▶ **WHAT YOU WILL DO**
Repeat the listing in full. Nothing may be added or left out.

(Raw records)
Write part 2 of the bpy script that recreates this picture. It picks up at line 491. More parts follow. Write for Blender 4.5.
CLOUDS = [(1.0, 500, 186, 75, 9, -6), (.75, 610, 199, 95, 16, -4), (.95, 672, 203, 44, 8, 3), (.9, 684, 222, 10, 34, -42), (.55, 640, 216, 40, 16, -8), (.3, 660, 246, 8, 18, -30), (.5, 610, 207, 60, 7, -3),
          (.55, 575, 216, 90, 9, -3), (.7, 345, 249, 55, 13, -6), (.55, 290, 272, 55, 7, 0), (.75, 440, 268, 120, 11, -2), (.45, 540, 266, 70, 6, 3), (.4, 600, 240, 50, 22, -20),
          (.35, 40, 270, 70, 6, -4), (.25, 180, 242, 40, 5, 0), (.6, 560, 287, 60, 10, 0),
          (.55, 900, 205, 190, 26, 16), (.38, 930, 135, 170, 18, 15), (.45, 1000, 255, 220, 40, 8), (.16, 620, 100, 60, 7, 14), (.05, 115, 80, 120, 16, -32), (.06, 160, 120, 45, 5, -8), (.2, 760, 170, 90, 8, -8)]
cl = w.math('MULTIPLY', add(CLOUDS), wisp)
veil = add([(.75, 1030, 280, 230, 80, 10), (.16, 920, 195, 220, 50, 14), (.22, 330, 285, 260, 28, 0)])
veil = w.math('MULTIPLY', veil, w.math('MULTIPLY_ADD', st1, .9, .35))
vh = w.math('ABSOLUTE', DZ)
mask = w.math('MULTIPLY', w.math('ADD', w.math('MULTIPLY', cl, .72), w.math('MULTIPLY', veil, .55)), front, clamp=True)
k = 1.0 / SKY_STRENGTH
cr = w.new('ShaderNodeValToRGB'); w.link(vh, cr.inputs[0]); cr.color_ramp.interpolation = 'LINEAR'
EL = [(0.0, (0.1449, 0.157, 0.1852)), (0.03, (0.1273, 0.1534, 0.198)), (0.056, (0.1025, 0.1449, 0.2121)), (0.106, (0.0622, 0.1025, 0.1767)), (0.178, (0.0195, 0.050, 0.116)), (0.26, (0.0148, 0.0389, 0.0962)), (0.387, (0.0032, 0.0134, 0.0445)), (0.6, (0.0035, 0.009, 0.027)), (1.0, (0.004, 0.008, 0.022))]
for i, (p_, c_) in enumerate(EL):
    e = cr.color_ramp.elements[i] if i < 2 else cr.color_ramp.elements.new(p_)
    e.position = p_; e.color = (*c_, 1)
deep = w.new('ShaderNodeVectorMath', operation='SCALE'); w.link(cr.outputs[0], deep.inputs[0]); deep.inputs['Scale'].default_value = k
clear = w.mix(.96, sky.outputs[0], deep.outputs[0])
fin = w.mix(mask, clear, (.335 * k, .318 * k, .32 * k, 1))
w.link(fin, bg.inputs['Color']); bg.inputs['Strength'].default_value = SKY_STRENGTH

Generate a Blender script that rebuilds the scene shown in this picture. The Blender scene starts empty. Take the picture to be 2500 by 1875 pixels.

▶ **SOLVED EXERCISE**
Write part 2 of the bpy script that recreates this picture. It picks up at line 491. More parts follow. Write for Blender 4.5.
CLOUDS = [(1.0, 500, 186, 75, 9, -6), (.75, 610, 199, 95, 16, -4), (.95, 672, 203, 44, 8, 3), (.9, 684, 222, 10, 34, -42), (.55, 640, 216, 40, 16, -8), (.3, 660, 246, 8, 18, -30), (.5, 610, 207, 60, 7, -3),
          (.55, 575, 216, 90, 9, -3), (.7, 345, 249, 55, 13, -6), (.55, 290, 272, 55, 7, 0), (.75, 440, 268, 120, 11, -2), (.45, 540, 266, 70, 6, 3), (.4, 600, 240, 50, 22, -20),
          (.35, 40, 270, 70, 6, -4), (.25, 180, 242, 40, 5, 0), (.6, 560, 287, 60, 10, 0),
          (.55, 900, 205, 190, 26, 16), (.38, 930, 135, 170, 18, 15), (.45, 1000, 255, 220, 40, 8), (.16, 620, 100, 60, 7, 14), (.05, 115, 80, 120, 16, -32), (.06, 160, 120, 45, 5, -8), (.2, 760, 170, 90, 8, -8)]
cl = w.math('MULTIPLY', add(CLOUDS), wisp)
veil = add([(.75, 1030, 280, 230, 80, 10), (.16, 920, 195, 220, 50, 14), (.22, 330, 285, 260, 28, 0)])
veil = w.math('MULTIPLY', veil, w.math('MULTIPLY_ADD', st1, .9, .35))
vh = w.math('ABSOLUTE', DZ)
mask = w.math('MULTIPLY', w.math('ADD', w.math('MULTIPLY', cl, .72), w.math('MULTIPLY', veil, .55)), front, clamp=True)
k = 1.0 / SKY_STRENGTH
cr = w.new('ShaderNodeValToRGB'); w.link(vh, cr.inputs[0]); cr.color_ramp.interpolation = 'LINEAR'
EL = [(0.0, (0.1449, 0.157, 0.1852)), (0.03, (0.1273, 0.1534, 0.198)), (0.056, (0.1025, 0.1449, 0.2121)), (0.106, (0.0622, 0.1025, 0.1767)), (0.178, (0.0195, 0.050, 0.116)), (0.26, (0.0148, 0.0389, 0.0962)), (0.387, (0.0032, 0.0134, 0.0445)), (0.6, (0.0035, 0.009, 0.027)), (1.0, (0.004, 0.008, 0.022))]
for i, (p_, c_) in enumerate(EL):
    e = cr.color_ramp.elements[i] if i < 2 else cr.color_ramp.elements.new(p_)
    e.position = p_; e.color = (*c_, 1)
deep = w.new('ShaderNodeVectorMath', operation='SCALE'); w.link(cr.outputs[0], deep.inputs[0]); deep.inputs['Scale'].default_value = k
clear = w.mix(.96, sky.outputs[0], deep.outputs[0])
fin = w.mix(mask, clear, (.335 * k, .318 * k, .32 * k, 1))
w.link(fin, bg.inputs['Color']); bg.inputs['Strength'].default_value = SKY_STRENGTH

Generate a Blender script that rebuilds the scene shown in this picture. The Blender scene starts empty. Take the picture to be 2500 by 1875 pixels.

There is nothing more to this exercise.